Study 3 was performed to determine whether ingesting a small bolus of ice slurry

(1.25 g·kg-1) was able to increase maximal voluntary isometric contraction (MVC)

torque under conditions of heat strain. The results showed that following exerciseinduced

hyperthermia, ice slurry ingestion significantly increased mean torque

production during a 2-min sustained MVC of the elbow flexors, compared with the

ingestion of 40°C fluid (30.75 ± 16.40 vs. 28.69 ± 14.88 Nm; P = 0.001). This was

despite run times to exhaustion (P = 0.530), end rectal (P = 0.934) and skin

temperatures (P = 0.922) as well as heart rate (P = 0.830) being similar between

trials. The mechanisms responsible for this improvement with ice slurry ingestion

may therefore be an adjustment in afferent feedback relayed from internal

thermoreceptors pertaining to the thermal state of the body, and/or

activation/suppression of brain regions associated with reward, pleasure, motivation

or fatigue.

The main findings from this PhD thesis were that ice slurry ingestion was an

effective, practical precooling manoeuvre for prolonging submaximal running time

in the heat, and comparable to the current “gold standard” cold water immersion

method. Furthermore, ice slurry ingestion was able to prolong running time in the

heat by increasing the rectal temperature tolerable before exercise termination.

Finally, ice slurry ingestion may enhance exercise performance in conditions of heat

strain via thermoreceptive/sensory mechanisms. Due to its’ practicality for use in the

field, ice slurry ingestion may be a more preferred form of precooling than

traditionally used strategies.

I made it small because it's really boring and wordy. It basically says that when it's hot, run performance increases when athletes can stay cool. Duh. They claim that ice water isn't cold enough to make a difference to core temperature, so they experimented with internal pre-cooling by having athletes consume an ice slurry before their workout. They found, through several methods - including rectal temperature measurements, which I have no intention of duplicating - that yep, runners stayed cooler and ran longer when they used this form of pre-cooling.

My experiment consisted simply of drinking a slurpee on my way to run group.
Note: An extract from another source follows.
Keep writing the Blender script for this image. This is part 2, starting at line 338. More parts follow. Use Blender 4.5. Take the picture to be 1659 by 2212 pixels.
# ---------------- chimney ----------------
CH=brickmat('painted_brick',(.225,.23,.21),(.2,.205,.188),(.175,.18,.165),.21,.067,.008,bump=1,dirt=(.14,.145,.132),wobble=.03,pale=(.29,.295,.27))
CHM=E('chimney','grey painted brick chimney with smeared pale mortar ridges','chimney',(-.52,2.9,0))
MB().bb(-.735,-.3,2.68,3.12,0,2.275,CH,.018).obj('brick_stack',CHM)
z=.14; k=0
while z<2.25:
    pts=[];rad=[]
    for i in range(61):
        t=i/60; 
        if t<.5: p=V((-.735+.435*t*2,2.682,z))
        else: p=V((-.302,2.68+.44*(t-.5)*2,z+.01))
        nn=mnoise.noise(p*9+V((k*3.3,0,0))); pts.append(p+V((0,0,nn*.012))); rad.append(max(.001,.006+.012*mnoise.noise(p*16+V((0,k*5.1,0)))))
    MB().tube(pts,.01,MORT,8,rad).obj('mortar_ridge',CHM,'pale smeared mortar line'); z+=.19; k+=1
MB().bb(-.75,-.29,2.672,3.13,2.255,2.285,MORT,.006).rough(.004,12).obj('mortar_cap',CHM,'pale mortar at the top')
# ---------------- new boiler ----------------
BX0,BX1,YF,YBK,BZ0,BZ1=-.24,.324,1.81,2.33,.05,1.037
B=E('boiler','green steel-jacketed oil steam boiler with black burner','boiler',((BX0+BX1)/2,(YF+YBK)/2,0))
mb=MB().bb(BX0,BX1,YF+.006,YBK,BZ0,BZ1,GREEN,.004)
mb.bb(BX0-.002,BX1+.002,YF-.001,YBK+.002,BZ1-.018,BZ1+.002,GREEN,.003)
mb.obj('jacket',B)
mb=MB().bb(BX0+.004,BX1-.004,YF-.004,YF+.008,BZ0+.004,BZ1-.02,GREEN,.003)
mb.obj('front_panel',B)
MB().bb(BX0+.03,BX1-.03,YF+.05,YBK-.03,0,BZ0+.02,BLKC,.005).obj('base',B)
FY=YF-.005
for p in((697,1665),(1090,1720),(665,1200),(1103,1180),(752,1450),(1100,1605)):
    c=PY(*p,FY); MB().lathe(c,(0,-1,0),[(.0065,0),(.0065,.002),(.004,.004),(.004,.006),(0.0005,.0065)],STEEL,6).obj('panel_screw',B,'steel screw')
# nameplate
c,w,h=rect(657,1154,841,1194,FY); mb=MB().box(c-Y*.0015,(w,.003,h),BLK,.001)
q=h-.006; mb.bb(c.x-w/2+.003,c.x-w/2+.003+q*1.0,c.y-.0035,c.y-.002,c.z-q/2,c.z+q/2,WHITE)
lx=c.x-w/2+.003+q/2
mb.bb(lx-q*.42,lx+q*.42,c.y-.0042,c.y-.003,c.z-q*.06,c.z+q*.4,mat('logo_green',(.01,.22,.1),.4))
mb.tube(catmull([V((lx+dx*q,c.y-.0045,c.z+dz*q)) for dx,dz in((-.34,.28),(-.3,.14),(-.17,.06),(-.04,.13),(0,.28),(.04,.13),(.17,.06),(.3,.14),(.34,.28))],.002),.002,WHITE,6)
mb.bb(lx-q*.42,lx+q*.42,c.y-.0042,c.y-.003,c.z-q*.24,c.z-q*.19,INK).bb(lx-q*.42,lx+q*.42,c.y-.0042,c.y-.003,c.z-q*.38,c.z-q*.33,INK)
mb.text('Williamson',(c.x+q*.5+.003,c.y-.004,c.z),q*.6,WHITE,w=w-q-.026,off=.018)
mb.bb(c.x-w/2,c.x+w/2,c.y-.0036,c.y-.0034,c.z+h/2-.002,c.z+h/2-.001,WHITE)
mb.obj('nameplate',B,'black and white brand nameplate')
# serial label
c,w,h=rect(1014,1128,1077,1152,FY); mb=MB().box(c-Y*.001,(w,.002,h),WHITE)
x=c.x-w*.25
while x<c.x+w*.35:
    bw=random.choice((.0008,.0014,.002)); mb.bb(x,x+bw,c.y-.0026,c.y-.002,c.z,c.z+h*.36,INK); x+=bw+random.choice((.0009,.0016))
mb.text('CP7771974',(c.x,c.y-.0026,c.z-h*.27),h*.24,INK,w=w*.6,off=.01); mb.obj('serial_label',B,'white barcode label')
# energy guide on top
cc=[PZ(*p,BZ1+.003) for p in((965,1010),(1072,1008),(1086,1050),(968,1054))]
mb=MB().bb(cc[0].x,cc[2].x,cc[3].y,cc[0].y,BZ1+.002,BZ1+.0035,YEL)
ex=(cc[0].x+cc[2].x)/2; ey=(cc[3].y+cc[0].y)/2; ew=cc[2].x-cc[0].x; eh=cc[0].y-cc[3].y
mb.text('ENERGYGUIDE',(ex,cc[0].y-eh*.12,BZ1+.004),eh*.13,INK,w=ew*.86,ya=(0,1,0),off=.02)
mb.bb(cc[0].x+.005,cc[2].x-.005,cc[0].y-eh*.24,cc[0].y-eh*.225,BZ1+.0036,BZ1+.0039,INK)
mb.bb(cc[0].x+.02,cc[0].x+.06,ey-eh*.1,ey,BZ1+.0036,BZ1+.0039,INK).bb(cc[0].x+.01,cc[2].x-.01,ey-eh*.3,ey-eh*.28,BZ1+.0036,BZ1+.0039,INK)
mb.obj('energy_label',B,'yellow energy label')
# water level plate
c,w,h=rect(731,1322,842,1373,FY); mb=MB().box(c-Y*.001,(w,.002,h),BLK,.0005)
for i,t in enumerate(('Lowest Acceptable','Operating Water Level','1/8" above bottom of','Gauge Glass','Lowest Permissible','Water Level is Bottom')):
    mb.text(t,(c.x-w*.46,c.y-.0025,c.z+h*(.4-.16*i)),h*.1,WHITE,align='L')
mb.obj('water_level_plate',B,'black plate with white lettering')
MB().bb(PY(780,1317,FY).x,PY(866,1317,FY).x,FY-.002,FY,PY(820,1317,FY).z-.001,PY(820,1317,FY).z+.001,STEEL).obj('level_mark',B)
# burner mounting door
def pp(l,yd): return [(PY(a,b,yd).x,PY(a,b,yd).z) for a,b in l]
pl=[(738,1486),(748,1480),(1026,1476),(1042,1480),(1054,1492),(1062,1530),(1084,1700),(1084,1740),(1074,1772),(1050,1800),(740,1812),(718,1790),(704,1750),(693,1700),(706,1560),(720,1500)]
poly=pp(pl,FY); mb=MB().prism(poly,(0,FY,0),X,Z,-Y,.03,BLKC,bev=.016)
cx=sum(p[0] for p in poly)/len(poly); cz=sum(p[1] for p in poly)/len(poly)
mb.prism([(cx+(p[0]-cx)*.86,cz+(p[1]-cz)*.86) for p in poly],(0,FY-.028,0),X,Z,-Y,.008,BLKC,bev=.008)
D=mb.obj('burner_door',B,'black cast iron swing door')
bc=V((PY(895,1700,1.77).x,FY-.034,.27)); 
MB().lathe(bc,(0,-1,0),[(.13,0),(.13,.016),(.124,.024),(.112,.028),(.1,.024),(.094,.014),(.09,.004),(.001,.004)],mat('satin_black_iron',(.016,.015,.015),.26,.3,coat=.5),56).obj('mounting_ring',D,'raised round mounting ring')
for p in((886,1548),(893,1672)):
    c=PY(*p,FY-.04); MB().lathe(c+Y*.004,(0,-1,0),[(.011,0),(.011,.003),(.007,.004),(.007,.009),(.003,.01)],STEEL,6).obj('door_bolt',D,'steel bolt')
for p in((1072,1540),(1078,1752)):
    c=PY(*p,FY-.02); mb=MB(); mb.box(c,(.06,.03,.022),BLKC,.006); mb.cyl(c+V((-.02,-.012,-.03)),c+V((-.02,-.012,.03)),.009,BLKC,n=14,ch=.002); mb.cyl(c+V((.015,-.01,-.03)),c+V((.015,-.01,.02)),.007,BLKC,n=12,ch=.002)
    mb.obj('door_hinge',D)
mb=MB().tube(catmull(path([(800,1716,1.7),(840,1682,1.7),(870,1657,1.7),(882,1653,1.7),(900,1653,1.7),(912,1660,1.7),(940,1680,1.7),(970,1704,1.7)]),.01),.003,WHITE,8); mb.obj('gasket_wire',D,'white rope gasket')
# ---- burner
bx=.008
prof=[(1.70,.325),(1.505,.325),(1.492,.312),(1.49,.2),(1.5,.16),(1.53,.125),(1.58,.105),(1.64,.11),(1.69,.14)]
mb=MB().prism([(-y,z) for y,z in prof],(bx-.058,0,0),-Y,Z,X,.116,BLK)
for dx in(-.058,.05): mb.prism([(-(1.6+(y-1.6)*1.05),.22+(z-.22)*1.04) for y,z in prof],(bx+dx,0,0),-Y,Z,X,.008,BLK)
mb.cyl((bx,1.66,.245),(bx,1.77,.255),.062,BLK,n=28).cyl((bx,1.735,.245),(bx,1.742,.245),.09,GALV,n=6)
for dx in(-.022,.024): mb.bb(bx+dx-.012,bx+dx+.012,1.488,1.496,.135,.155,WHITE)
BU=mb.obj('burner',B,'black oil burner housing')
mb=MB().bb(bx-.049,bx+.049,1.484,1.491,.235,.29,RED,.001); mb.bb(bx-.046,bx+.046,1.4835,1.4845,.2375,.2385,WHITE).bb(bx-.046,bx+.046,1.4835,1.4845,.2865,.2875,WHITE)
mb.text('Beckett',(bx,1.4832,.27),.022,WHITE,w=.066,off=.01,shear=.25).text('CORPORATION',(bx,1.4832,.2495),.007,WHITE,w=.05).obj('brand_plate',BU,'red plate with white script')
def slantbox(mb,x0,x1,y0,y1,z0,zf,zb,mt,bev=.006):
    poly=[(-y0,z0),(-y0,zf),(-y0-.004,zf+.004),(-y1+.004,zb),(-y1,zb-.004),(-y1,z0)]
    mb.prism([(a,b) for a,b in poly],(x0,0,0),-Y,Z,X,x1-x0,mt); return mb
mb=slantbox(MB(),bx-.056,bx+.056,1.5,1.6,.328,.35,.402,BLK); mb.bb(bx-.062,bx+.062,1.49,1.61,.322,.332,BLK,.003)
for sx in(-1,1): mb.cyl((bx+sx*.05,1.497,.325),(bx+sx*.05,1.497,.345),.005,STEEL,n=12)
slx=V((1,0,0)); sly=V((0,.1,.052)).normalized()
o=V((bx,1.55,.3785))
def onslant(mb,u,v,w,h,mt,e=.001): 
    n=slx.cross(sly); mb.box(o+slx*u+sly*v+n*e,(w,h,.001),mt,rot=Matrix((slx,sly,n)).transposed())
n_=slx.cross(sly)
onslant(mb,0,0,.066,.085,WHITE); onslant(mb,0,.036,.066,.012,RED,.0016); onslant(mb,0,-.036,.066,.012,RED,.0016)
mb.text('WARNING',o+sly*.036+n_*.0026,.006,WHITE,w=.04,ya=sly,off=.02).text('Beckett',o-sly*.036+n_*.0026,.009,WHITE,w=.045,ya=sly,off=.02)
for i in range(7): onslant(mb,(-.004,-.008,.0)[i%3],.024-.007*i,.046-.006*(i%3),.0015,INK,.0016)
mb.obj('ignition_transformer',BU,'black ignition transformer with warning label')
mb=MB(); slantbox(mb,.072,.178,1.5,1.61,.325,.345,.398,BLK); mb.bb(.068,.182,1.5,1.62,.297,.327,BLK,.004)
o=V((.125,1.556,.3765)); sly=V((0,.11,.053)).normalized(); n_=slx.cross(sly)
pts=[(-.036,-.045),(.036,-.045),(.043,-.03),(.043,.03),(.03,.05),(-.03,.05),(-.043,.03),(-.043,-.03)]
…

I like slurpees, but don't drink a lot of them, so I was eager to take part in my informal study. I didn't read their whole thesis to see if there was a recommended dosage (i.e. mL to body weight ratio?), I simply bought a small coke slurpee and drank most of it. I didn't finish it because I was sick of it by the time I got about 3/4 of the way through.

The test subject.

Did I run better? I'm not sure... ah, science can be so inexact. I'd probably have to replicate this study many times, using more research subjects; I wonder if I can get a grant for that? I had an ok run, still super sweaty betty though. I did feel a bit nauseous at the start, probably because I had a stomach full of coke syrup. And I burped a few times. I did have a lot of kick at the end, maybe because of all the sugar? I don't have conclusive results; as I mentioned I skipped the before and after rectal temperature probe. Ha.

In the future, I think I'd rather have a glass of ice water before a hot run. Or maybe a snow cone, perhaps I should try this next week with a snow cone...


  1. Let me know how the test subject sleeps tonight after a late in the day coke. Glad you skipped the rectal probing, that's only necessary if you're abducted by aliens:)Kiki

  2. Umm yeah, that may explain why I'm up right now! Or maybe because Jason got me all van crazy again.

  3. Runner's World had a similar article. I haven't read the whole thing yet. May be I should test it out and see.....

  4. science is amazing. and refreshing.